Cardinal Bea made his statement addressing a conference given to the Brazilian Episcopate. The conference was attended also by many other bishops and concillary experts. The press was not represented at the gathering. The text issued this morning makes it clear that the Cardinal flatly rejected the position of those prelates who claim that the Christian doctrine holds Jews responsible for the crucifixion.

The Cardinal presented to the prelates an exhaustive examination of texts from the New Testament and held that one could not speak of the guilt of the Jewish people of the “crime of deicide” in the death of Jesus. He stressed that it was wrong even to accuse the leaders of the Jewish people of that time of the crucifixion “because it can be doubted that they understood sufficiently the human divine nature of Jesus.”

Cardinal Bea declared that when the New Testament speaks of the responsibility for the crucifixion, it refers to the Sanherdin or “in a certain way” to the inhabitants of Jerusalem. But, the Cardinal stressed, such a reproach is never expressed against Jewish inhabitants of other towns, whether inside or outside of Palestine. He emphasized that “the punishments threatened or prophesied by Jesus do not signify that God rejected the Jewish people and that, on the contrary, God continues not only his fidelity to the election of the Children of the Covenant but also to offer his gifts.” The Cardinal added that God sent his preachers first to the sons of Israel.

“Not even the great judgment on Jerusalem proves a collective guilt of the Jewish people for the crucifixion, the less so can the Jewish people be considered deicide or reprobate,” Cardinal Bea told the conference.

The Cardinal began his statement with the proposal that the point of departure for understanding the Catholic Church’s stand on the issue was already contained in the Councilary Constitution promulgated at the end of the third session. In that Constitution, he pointed out, it was solemnly confirmed that the Church had been conceived since the beginning of the world and prepared by the history of the people of Israel and by the Old Covenant and realized “by the new covenant in Christ.”

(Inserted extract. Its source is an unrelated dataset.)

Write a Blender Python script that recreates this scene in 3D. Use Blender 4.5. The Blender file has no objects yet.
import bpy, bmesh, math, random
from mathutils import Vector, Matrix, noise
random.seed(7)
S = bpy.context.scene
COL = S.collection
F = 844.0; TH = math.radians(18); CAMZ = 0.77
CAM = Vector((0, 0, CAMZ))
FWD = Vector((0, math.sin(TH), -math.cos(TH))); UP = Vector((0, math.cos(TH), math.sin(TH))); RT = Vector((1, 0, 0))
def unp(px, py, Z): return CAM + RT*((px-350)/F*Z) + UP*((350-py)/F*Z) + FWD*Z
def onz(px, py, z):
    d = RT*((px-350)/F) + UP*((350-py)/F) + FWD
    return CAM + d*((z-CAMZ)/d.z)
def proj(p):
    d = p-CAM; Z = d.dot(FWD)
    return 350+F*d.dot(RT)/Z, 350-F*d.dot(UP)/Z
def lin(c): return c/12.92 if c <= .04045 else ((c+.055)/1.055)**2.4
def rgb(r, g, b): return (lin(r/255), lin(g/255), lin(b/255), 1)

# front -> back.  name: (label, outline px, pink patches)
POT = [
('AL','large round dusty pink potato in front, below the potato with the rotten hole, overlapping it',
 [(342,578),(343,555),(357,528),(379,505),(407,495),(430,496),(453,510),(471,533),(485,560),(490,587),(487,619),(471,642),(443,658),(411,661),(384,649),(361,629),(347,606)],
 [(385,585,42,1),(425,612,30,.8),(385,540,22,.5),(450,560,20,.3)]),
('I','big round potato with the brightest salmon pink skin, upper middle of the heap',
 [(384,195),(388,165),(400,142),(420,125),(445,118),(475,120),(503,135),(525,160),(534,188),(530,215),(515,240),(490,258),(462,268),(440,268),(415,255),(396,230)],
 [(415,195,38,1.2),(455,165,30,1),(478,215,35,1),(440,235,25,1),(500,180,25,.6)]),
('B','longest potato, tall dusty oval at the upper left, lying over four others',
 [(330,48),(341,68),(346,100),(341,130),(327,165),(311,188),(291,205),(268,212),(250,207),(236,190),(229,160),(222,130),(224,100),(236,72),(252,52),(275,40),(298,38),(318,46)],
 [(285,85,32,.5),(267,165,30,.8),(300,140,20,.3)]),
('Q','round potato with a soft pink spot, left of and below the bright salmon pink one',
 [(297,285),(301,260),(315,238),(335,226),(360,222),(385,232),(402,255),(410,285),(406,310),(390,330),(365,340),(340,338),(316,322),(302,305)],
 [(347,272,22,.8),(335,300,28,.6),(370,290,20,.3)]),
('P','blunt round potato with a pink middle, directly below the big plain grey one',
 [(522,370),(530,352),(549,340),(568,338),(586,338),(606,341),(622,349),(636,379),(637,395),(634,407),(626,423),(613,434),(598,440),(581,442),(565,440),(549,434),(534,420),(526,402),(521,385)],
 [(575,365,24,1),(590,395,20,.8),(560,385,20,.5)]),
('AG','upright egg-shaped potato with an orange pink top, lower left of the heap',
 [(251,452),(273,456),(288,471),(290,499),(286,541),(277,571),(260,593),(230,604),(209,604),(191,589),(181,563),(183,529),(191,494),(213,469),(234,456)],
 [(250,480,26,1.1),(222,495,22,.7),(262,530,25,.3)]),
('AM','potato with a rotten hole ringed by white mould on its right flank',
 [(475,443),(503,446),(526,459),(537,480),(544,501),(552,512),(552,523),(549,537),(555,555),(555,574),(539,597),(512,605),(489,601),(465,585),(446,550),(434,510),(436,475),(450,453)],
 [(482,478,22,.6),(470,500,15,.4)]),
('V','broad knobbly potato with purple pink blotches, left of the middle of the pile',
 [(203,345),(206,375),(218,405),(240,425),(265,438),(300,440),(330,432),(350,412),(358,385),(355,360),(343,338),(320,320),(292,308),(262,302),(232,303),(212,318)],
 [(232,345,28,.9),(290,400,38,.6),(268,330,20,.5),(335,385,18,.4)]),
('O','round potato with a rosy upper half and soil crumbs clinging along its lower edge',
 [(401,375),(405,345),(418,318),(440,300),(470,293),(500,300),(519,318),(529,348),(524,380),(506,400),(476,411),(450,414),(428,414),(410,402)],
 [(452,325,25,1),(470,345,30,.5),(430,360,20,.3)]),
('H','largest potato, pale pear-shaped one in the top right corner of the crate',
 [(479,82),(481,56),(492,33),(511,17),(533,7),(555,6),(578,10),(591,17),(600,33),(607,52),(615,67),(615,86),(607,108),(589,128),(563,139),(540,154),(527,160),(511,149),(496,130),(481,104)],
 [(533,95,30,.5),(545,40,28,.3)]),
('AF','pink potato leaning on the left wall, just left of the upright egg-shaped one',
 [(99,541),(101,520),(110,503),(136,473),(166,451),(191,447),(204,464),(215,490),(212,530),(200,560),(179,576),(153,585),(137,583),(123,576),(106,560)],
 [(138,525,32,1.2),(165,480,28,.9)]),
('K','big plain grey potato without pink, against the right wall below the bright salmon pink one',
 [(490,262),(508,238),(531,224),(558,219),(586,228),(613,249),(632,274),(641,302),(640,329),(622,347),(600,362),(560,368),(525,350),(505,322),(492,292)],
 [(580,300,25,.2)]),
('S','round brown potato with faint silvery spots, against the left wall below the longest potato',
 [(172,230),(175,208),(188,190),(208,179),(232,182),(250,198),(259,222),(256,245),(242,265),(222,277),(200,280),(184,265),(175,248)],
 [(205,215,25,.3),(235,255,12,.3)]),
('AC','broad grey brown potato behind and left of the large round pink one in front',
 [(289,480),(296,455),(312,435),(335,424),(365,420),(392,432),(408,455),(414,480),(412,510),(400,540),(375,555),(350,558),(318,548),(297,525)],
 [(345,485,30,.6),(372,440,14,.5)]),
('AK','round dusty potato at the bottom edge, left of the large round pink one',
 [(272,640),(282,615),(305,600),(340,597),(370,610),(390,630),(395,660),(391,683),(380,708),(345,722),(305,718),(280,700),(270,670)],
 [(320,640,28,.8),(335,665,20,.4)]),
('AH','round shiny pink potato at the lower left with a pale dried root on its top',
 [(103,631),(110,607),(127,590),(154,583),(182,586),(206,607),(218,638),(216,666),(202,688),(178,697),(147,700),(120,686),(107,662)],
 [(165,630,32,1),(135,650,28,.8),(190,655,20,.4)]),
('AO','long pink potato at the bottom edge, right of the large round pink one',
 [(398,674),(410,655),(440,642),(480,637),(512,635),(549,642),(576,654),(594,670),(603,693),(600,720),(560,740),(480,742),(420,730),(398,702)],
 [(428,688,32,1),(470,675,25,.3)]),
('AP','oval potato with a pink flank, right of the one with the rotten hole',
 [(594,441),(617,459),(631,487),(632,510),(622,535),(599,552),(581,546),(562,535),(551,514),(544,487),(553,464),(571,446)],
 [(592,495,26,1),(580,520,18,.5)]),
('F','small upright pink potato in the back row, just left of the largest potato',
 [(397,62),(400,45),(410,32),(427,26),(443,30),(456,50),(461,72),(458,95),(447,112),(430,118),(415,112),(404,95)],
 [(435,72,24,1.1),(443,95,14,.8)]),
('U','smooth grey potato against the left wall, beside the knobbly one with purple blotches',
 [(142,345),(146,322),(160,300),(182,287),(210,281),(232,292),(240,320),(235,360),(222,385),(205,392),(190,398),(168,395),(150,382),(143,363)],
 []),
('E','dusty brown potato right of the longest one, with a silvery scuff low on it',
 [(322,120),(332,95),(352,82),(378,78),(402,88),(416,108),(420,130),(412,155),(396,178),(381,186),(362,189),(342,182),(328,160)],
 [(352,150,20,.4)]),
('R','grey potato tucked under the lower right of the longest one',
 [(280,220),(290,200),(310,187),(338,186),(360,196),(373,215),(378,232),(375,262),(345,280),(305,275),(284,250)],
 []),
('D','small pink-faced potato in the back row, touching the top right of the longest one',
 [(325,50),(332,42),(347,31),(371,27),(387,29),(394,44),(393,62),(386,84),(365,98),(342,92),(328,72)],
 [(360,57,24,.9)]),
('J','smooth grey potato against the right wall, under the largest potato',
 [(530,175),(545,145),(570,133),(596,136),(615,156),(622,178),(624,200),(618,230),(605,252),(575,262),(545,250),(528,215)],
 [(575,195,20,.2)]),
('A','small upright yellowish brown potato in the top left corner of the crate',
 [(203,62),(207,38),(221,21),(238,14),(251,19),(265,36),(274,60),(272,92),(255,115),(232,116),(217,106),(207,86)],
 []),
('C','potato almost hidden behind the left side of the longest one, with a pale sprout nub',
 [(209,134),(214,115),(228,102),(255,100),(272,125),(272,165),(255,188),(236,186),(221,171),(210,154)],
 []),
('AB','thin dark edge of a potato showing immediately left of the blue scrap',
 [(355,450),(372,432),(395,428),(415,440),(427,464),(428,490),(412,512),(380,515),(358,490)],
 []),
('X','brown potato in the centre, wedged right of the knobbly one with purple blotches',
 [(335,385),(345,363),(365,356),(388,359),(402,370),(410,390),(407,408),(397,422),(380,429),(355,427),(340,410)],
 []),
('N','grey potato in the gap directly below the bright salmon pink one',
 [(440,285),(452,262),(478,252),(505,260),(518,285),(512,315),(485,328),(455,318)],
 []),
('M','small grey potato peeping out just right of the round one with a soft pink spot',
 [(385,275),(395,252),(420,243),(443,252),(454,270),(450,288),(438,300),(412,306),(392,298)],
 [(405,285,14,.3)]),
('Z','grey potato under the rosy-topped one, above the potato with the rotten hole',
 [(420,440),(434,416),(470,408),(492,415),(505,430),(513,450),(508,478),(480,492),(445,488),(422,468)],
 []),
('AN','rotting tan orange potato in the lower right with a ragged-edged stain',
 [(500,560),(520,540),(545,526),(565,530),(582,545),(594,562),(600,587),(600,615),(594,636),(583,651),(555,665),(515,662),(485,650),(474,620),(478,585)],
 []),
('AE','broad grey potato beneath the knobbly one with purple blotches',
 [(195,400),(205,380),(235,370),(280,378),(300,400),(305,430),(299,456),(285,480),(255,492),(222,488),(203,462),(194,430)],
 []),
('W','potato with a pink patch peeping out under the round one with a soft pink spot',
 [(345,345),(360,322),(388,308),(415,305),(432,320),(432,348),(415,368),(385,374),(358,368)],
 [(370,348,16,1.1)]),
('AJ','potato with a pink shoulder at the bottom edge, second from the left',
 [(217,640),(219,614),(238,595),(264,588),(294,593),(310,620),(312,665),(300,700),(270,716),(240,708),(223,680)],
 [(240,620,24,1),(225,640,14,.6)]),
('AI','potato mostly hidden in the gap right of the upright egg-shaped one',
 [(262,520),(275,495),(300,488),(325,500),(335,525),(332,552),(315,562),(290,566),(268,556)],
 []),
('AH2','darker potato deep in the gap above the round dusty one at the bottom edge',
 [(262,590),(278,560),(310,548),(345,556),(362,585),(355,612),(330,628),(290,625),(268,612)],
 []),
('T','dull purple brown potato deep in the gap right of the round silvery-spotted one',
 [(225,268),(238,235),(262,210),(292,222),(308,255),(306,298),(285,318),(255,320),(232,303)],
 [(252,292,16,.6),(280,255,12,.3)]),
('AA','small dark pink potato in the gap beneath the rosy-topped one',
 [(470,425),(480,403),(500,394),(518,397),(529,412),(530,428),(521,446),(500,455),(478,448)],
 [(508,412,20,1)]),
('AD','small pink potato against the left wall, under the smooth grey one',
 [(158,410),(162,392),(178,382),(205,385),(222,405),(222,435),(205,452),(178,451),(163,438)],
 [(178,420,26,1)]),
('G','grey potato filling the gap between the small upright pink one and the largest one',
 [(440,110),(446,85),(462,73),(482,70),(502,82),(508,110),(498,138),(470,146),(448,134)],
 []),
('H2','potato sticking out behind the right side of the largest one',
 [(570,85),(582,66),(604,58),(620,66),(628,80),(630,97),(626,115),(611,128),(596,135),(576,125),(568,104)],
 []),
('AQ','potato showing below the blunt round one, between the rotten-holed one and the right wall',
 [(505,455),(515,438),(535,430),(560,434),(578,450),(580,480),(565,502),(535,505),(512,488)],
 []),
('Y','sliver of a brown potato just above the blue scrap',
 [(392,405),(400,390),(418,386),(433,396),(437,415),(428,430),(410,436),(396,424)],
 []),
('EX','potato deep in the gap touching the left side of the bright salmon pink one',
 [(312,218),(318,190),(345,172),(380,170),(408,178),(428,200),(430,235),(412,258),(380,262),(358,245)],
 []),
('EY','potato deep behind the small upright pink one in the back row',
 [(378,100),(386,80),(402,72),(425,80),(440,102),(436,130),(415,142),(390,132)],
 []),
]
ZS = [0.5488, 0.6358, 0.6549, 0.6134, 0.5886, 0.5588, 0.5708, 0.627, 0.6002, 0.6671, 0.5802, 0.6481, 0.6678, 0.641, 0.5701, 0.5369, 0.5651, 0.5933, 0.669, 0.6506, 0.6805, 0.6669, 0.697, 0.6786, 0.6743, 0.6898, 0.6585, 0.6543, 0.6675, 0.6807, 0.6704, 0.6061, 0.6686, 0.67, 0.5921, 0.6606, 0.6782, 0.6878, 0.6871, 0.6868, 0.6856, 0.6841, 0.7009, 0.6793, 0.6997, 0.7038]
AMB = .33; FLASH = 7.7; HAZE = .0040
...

He conceded that many Christians did not take into sufficient consideration these “obviously special links” between Jews and Christians. He added that if “we look at history — without intending to accuse anybody — we find that so many times Christians were blinded to the point of pretending to be entitled — arbitrarily — to avenging Jesus by submitting members of that people to discriminations and persecutions and by calling the Jewish people reprobate and cursed by God.”